* [GIVEN INSTRUCTION]:
Leave out the images; return the rest of the data exactly.
····················
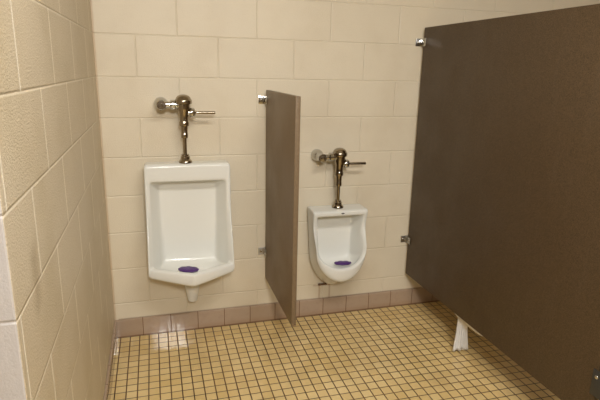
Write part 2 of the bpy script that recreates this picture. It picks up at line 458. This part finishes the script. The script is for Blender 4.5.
# ---------------------------------------------------------------- flush valves
def flush_valve(loc, label):
    t = thing('flush_valve', label, 'flush valve', loc, 'chrome flush valves')
    up = (0, 0, 1)
    def part(name, bm, m=M_chrome): return smooth_by_angle(obj(name, bm, m, t), 35)
    part('spud_flange', lathe(bmesh.new(), [(.034, 0), (.034, .006), (.030, .012), (.0245, .018), (.0235, .032), (.0195, .035), (.0195, .043), (.011, .044)], (0, 0, 0), up), M_chrome_dark)
    part('flush_tube', lathe(bmesh.new(), [(.0098, .03), (.0098, .15)], (0, 0, 0), up), M_chrome_dark)
    part('valve_body', lathe(bmesh.new(), [(.012, .125), (.0165, .127), (.0180, .131), (.0180, .148), (.0165, .151), (.0175, .172), (.0180, .186), (.0235, .188), (.0250, .191), (.0250, .206), (.0235, .209), (.0225, .214), (.0235, .246), (.0275, .258), (.0320, .268), (.0330, .274), (.0330, .297)], (0, 0, 0), up), M_chrome_dark)
    part('cap', lathe(bmesh.new(), [(.0370, .296), (.0415, .299), (.0425, .304), (.0425, .314), (.0405, .319), (.0375, .322), (.0350, .329), (.0280, .337), (.0180, .342), (.0080, .344), (.002, .3445)], (0, 0, 0), up, 36), M_chrome_dark)
    # control stop on the left, plugged into the wall, and its tailpiece
    sx, sy, sz = -.108, -.0, .293
    st = part('control_stop', lathe(bmesh.new(), [(.034, -.088), (.0345, -.080), (.0335, -.064), (.0300, -.048), (.0250, -.038), (.0215, -.034), (.0205, -.030), (.0205, .016), (.0230, .018), (.0230, .027), (.0200, .030), (.004, .031)], (sx, sy, sz), (0, -1, 0), 32))
    sc = lathe(bmesh.new(), [(.0105, 0), (.0105, .0035), (.0085, .006), (.003, .0065)], (sx, sy - .0295, sz), (0, -1, 0), 20)
    smooth_by_angle(obj('stop_plug', sc, M_chrome, st))
    part('tailpiece', lathe(bmesh.new(), [(.0165, 0), (.0165, .030), (.0215, .032), (.0245, .036), (.0245, .054), (.0200, .058), (.0200, .064), (.0235, .066), (.0235, .084), (.018, .088)], (sx + .012, 0, sz), (1, 0, 0)))
    hz = .254
    h = part('handle', lathe(bmesh.new(), [(.0080, .04), (.0078, .1535), (.0068, .156), (.003, .157)], (0, 0, hz), (1, -.06, 0), 18), M_chrome_dark)
    hn = lathe(bmesh.new(), [(.0150, .015), (.0150, .028), (.0235, .030), (.0245, .033), (.0245, .048), (.0200, .054), (.012, .058), (.0085, .062)], (0, 0, hz), (1, -.06, 0), 24)
    smooth_by_angle(obj('handle_nut', hn, M_chrome, h))
    return t
fv = flush_valve((.409, -.090, .9995), 'chrome flush valve with side lever above the larger urinal on the left')
dup(fv, (1.2545, -.090, .7135), 'chrome flush valve with side lever above the smaller urinal, right of the narrow partition')

# ---------------------------------------------------------------- toilet paper trailing under the stall partition
def tissue():
    rnd = random.Random(4)
    bm = bmesh.new()
    # sagging strip behind the panel, its lower edge showing under the panel
    nx, nz = 26, 6
    grid = []
    for i in range(nx + 1):
        t = i / nx; y = -.470 - .385 * t
        zb = .236 - .052 * math.sin(PI * t) ** .8 - .003 * math.sin(9 * t)
        grid.append([bm.verts.new((1.7900 + .008 * math.sin(PI * t) * (1 - j / nz) + .0020 * math.sin(14 * t + j), y, zb + (.30 - zb) * j / nz)) for j in range(nz + 1)])
    for A, B in zip(grid, grid[1:]):
        for j in range(nz): bm.faces.new((A[j], B[j], B[j+1], A[j+1]))
    # tail hanging to the floor, gathered at the top, pleated and flaring to a ragged hem
    nx, nz = 30, 16
    grid = []
    for i in range(nx + 1):
        s = i / nx - .5; row = []
        hem = .004 + .020 * rnd.random()
        for j in range(nz + 1):
            q = j / nz                                  # 0 at hem
            z = hem + (.275 - hem) * q
            fl = (1 - q) ** 1.3
            u = .5 + s                                  # across the strip
            top = Vector((1.7855 + .006 * u, -.590 - .060 * u, 0)); low = Vector((1.766 + .090 * u, -.594 - .012 * u, 0))
            c = top.lerp(low, fl); ple = (.005 + .008 * (1 - q)) * math.sin(i * 1.25 + .8 * q)
            row.append(bm.verts.new((c.x + .5 * ple, c.y - .8 * ple, z)))
        grid.append(row)
    for A, B in zip(grid, grid[1:]):
        for j in range(nz): bm.faces.new((A[j], B[j], B[j+1], A[j+1]))
    o = obj('toilet_paper', bm, M_paper, None, True)
    m = o.modifiers.new('thick', 'SOLIDIFY'); m.thickness = .0008
    o['label'] = 'white toilet paper strip hanging to the floor from under the stall partition'; o['category'] = 'toilet paper'
tissue()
····················
* [TASK OUTPUT]:
Write part 2 of the bpy script that recreates this picture. It picks up at line 458. This part finishes the script. The script is for Blender 4.5.
# ---------------------------------------------------------------- flush valves
def flush_valve(loc, label):
    t = thing('flush_valve', label, 'flush valve', loc, 'chrome flush valves')
    up = (0, 0, 1)
    def part(name, bm, m=M_chrome): return smooth_by_angle(obj(name, bm, m, t), 35)
    part('spud_flange', lathe(bmesh.new(), [(.034, 0), (.034, .006), (.030, .012), (.0245, .018), (.0235, .032), (.0195, .035), (.0195, .043), (.011, .044)], (0, 0, 0), up), M_chrome_dark)
    part('flush_tube', lathe(bmesh.new(), [(.0098, .03), (.0098, .15)], (0, 0, 0), up), M_chrome_dark)
    part('valve_body', lathe(bmesh.new(), [(.012, .125), (.0165, .127), (.0180, .131), (.0180, .148), (.0165, .151), (.0175, .172), (.0180, .186), (.0235, .188), (.0250, .191), (.0250, .206), (.0235, .209), (.0225, .214), (.0235, .246), (.0275, .258), (.0320, .268), (.0330, .274), (.0330, .297)], (0, 0, 0), up), M_chrome_dark)
    part('cap', lathe(bmesh.new(), [(.0370, .296), (.0415, .299), (.0425, .304), (.0425, .314), (.0405, .319), (.0375, .322), (.0350, .329), (.0280, .337), (.0180, .342), (.0080, .344), (.002, .3445)], (0, 0, 0), up, 36), M_chrome_dark)
    # control stop on the left, plugged into the wall, and its tailpiece
    sx, sy, sz = -.108, -.0, .293
    st = part('control_stop', lathe(bmesh.new(), [(.034, -.088), (.0345, -.080), (.0335, -.064), (.0300, -.048), (.0250, -.038), (.0215, -.034), (.0205, -.030), (.0205, .016), (.0230, .018), (.0230, .027), (.0200, .030), (.004, .031)], (sx, sy, sz), (0, -1, 0), 32))
    sc = lathe(bmesh.new(), [(.0105, 0), (.0105, .0035), (.0085, .006), (.003, .0065)], (sx, sy - .0295, sz), (0, -1, 0), 20)
    smooth_by_angle(obj('stop_plug', sc, M_chrome, st))
    part('tailpiece', lathe(bmesh.new(), [(.0165, 0), (.0165, .030), (.0215, .032), (.0245, .036), (.0245, .054), (.0200, .058), (.0200, .064), (.0235, .066), (.0235, .084), (.018, .088)], (sx + .012, 0, sz), (1, 0, 0)))
    hz = .254
    h = part('handle', lathe(bmesh.new(), [(.0080, .04), (.0078, .1535), (.0068, .156), (.003, .157)], (0, 0, hz), (1, -.06, 0), 18), M_chrome_dark)
    hn = lathe(bmesh.new(), [(.0150, .015), (.0150, .028), (.0235, .030), (.0245, .033), (.0245, .048), (.0200, .054), (.012, .058), (.0085, .062)], (0, 0, hz), (1, -.06, 0), 24)
    smooth_by_angle(obj('handle_nut', hn, M_chrome, h))
    return t
fv = flush_valve((.409, -.090, .9995), 'chrome flush valve with side lever above the larger urinal on the left')
dup(fv, (1.2545, -.090, .7135), 'chrome flush valve with side lever above the smaller urinal, right of the narrow partition')

# ---------------------------------------------------------------- toilet paper trailing under the stall partition
def tissue():
    rnd = random.Random(4)
    bm = bmesh.new()
    # sagging strip behind the panel, its lower edge showing under the panel
    nx, nz = 26, 6
    grid = []
    for i in range(nx + 1):
        t = i / nx; y = -.470 - .385 * t
        zb = .236 - .052 * math.sin(PI * t) ** .8 - .003 * math.sin(9 * t)
        grid.append([bm.verts.new((1.7900 + .008 * math.sin(PI * t) * (1 - j / nz) + .0020 * math.sin(14 * t + j), y, zb + (.30 - zb) * j / nz)) for j in range(nz + 1)])
    for A, B in zip(grid, grid[1:]):
        for j in range(nz): bm.faces.new((A[j], B[j], B[j+1], A[j+1]))
    # tail hanging to the floor, gathered at the top, pleated and flaring to a ragged hem
    nx, nz = 30, 16
    grid = []
    for i in range(nx + 1):
        s = i / nx - .5; row = []
        hem = .004 + .020 * rnd.random()
        for j in range(nz + 1):
            q = j / nz                                  # 0 at hem
            z = hem + (.275 - hem) * q
            fl = (1 - q) ** 1.3
            u = .5 + s                                  # across the strip
            top = Vector((1.7855 + .006 * u, -.590 - .060 * u, 0)); low = Vector((1.766 + .090 * u, -.594 - .012 * u, 0))
            c = top.lerp(low, fl); ple = (.005 + .008 * (1 - q)) * math.sin(i * 1.25 + .8 * q)
            row.append(bm.verts.new((c.x + .5 * ple, c.y - .8 * ple, z)))
        grid.append(row)
    for A, B in zip(grid, grid[1:]):
        for j in range(nz): bm.faces.new((A[j], B[j], B[j+1], A[j+1]))
    o = obj('toilet_paper', bm, M_paper, None, True)
    m = o.modifiers.new('thick', 'SOLIDIFY'); m.thickness = .0008
    o['label'] = 'white toilet paper strip hanging to the floor from under the stall partition'; o['category'] = 'toilet paper'
tissue()